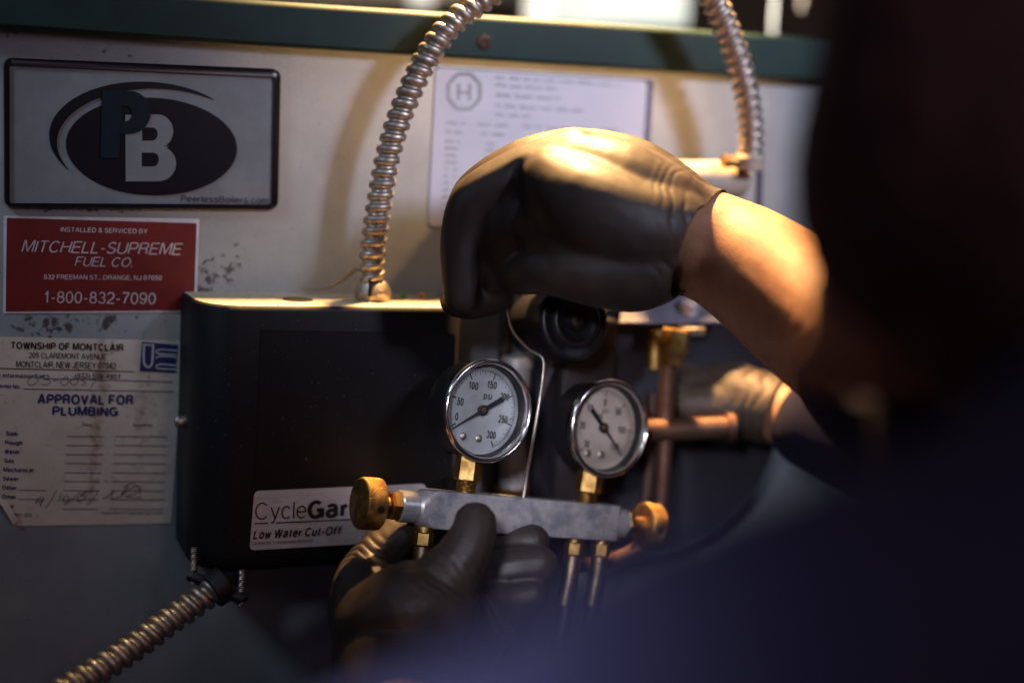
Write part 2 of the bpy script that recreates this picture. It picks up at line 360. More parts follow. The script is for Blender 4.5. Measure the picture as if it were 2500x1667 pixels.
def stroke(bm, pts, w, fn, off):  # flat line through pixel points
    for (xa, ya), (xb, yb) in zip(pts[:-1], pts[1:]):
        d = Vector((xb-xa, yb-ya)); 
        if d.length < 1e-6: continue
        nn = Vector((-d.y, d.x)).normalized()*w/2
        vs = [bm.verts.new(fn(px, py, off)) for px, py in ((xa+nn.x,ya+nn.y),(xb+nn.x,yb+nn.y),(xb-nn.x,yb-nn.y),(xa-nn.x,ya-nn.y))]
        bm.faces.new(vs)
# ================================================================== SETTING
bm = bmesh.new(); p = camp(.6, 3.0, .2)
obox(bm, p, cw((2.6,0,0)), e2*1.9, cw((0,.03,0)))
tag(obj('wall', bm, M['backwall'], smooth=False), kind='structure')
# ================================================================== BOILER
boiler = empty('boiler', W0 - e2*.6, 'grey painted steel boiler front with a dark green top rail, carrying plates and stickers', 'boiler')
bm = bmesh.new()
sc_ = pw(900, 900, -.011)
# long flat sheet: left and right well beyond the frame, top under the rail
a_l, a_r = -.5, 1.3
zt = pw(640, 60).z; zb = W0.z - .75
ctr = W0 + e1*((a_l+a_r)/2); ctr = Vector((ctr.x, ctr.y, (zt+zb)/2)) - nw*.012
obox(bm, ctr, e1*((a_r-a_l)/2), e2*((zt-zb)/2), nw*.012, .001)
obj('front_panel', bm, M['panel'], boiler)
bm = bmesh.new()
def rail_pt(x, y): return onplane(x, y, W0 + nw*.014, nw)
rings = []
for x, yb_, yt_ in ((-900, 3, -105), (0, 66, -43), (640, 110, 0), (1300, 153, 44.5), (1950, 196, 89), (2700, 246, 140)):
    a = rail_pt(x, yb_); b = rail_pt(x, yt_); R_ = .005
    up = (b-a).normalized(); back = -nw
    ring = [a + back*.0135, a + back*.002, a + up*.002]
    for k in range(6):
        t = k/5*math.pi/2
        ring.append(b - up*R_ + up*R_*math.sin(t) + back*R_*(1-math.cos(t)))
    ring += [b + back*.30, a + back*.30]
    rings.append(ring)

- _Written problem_
Transcribe the whole listing exactly. Pictures stay out of your copy.

- _Complete response_
Write part 2 of the bpy script that recreates this picture. It picks up at line 360. More parts follow. The script is for Blender 4.5. Measure the picture as if it were 2500x1667 pixels.
def stroke(bm, pts, w, fn, off):  # flat line through pixel points
    for (xa, ya), (xb, yb) in zip(pts[:-1], pts[1:]):
        d = Vector((xb-xa, yb-ya)); 
        if d.length < 1e-6: continue
        nn = Vector((-d.y, d.x)).normalized()*w/2
        vs = [bm.verts.new(fn(px, py, off)) for px, py in ((xa+nn.x,ya+nn.y),(xb+nn.x,yb+nn.y),(xb-nn.x,yb-nn.y),(xa-nn.x,ya-nn.y))]
        bm.faces.new(vs)
# ================================================================== SETTING
bm = bmesh.new(); p = camp(.6, 3.0, .2)
obox(bm, p, cw((2.6,0,0)), e2*1.9, cw((0,.03,0)))
tag(obj('wall', bm, M['backwall'], smooth=False), kind='structure')
# ================================================================== BOILER
boiler = empty('boiler', W0 - e2*.6, 'grey painted steel boiler front with a dark green top rail, carrying plates and stickers', 'boiler')
bm = bmesh.new()
sc_ = pw(900, 900, -.011)
# long flat sheet: left and right well beyond the frame, top under the rail
a_l, a_r = -.5, 1.3
zt = pw(640, 60).z; zb = W0.z - .75
ctr = W0 + e1*((a_l+a_r)/2); ctr = Vector((ctr.x, ctr.y, (zt+zb)/2)) - nw*.012
obox(bm, ctr, e1*((a_r-a_l)/2), e2*((zt-zb)/2), nw*.012, .001)
obj('front_panel', bm, M['panel'], boiler)
bm = bmesh.new()
def rail_pt(x, y): return onplane(x, y, W0 + nw*.014, nw)
rings = []
for x, yb_, yt_ in ((-900, 3, -105), (0, 66, -43), (640, 110, 0), (1300, 153, 44.5), (1950, 196, 89), (2700, 246, 140)):
    a = rail_pt(x, yb_); b = rail_pt(x, yt_); R_ = .005
    up = (b-a).normalized(); back = -nw
    ring = [a + back*.0135, a + back*.002, a + up*.002]
    for k in range(6):
        t = k/5*math.pi/2
        ring.append(b - up*R_ + up*R_*math.sin(t) + back*R_*(1-math.cos(t)))
    ring += [b + back*.30, a + back*.30]
    rings.append(ring)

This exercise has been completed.